The clatter of the wooden track arrives before the speed does. It starts as a gentle rumble beneath the floorboards, deceptive in its innocence. Then the trumpet fanfare blares, the recorded call of “And they’re off!” echoes across the platform, and suddenly you are caught in a centrifugal force violently pulling you toward the edge.
We are so accustomed to the padded corners of our routines that the Derby Racer at Rye Playland feels almost transgressive. Built in 1928, it is one of the world’s last surviving racing carousels. But the word “carousel” implies a gentle, music-box rotation—a docile circle meant for toddlers and waving parents. The Derby Racer, by contrast, spins at nearly twenty-five miles per hour. You sit astride a hand-carved wooden horse, one of fifty-six crafted by Marcus Illions, that leaps and pitches forward and backward with a startlingly realistic gait.
There are no lap bars. There are no padded shoulder restraints locking you into a prescribed posture of safety. There is no automated sensor to ensure you are seated correctly. There is only a metal hoop, your own grip, and gravity.
I remember taking a ride on the Derby Racer years ago. I climbed into the saddle, wedged my right foot onto the top peg and my left onto the bottom, exactly as the operator instructed. Lean in hard or you’ll fall off, the safety spiel went. As the speed built and the outward pull tried to peel me off the horse, my arms began to burn. My thighs locked against the painted wood. The wind whipped my face, and the track roared beneath us. It was exhilarating, yes, but it was also genuinely demanding.
When the ride finally slowed and I dismounted, my legs were wobbly. Beneath the lingering adrenaline was a profound, quiet relief: I had survived.
In 1928, the world was a less insulated place. The people who first rode those Marcus Illions horses understood that machinery required respect. They didn’t expect the ride to take care of them; they understood the unwritten contract of the saddle. Returning to it now feels like stepping through a portal into an era that trusted individuals to hold their own weight.
We spend so much of our time engineering physical risk out of our days. We build software to prevent errors, algorithms to smooth out our choices, and bumpers to keep us firmly in our designated lanes. We have traded the raw, unrefined thrill of hanging on for the predictable comfort of being strapped in.
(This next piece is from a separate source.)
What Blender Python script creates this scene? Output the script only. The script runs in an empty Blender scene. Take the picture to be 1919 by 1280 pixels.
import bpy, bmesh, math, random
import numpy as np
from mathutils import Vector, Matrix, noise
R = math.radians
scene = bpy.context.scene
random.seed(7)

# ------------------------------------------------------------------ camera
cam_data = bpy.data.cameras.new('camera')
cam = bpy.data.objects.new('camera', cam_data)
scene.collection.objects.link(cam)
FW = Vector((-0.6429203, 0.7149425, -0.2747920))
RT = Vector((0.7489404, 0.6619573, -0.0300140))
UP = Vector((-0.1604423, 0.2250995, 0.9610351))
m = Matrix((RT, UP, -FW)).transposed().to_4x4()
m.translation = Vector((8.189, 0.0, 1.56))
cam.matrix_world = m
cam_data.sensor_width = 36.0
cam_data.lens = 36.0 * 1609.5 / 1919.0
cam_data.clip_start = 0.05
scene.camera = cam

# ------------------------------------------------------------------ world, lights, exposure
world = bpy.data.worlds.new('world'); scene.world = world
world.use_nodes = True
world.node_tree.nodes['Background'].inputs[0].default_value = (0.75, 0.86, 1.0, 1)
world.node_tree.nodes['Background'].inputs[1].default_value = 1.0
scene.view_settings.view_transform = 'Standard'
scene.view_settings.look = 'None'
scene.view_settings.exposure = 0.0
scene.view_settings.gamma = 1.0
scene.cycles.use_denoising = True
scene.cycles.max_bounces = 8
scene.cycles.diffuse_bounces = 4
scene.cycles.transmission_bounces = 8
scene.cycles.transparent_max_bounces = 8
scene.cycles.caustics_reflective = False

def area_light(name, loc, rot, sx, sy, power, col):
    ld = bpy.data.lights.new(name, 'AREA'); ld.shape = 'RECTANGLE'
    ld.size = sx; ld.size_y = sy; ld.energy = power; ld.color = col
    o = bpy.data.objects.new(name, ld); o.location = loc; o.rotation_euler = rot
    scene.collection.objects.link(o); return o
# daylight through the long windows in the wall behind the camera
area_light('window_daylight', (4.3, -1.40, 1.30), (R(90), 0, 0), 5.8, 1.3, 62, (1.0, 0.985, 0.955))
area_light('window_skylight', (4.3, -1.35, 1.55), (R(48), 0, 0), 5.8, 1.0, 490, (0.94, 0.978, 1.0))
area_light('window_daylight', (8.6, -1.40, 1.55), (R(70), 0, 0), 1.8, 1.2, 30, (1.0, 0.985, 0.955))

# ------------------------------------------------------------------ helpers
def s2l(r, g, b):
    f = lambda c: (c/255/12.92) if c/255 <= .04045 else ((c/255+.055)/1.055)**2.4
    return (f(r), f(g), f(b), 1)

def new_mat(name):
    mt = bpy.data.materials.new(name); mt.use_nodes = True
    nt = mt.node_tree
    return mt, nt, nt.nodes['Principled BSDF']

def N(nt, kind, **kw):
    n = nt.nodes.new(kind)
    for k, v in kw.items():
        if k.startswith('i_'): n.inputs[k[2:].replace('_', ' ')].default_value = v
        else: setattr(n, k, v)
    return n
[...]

We assume that a frictionless experience is always a better experience.
But there is something deeply necessary about a machine that demands your active participation just to stay aboard. The Derby Racer doesn’t care if you are distracted; it requires your attention in the present tense. It forces you out of the abstract anxieties of your mind and entirely into the burning muscles of your arms and legs. It reminds you that the physical world still has teeth, and that staying upright requires deliberate, conscious effort.
The padding of the modern world keeps us comfortable, but the raw grip of a 1928 wooden track reminds us we are alive.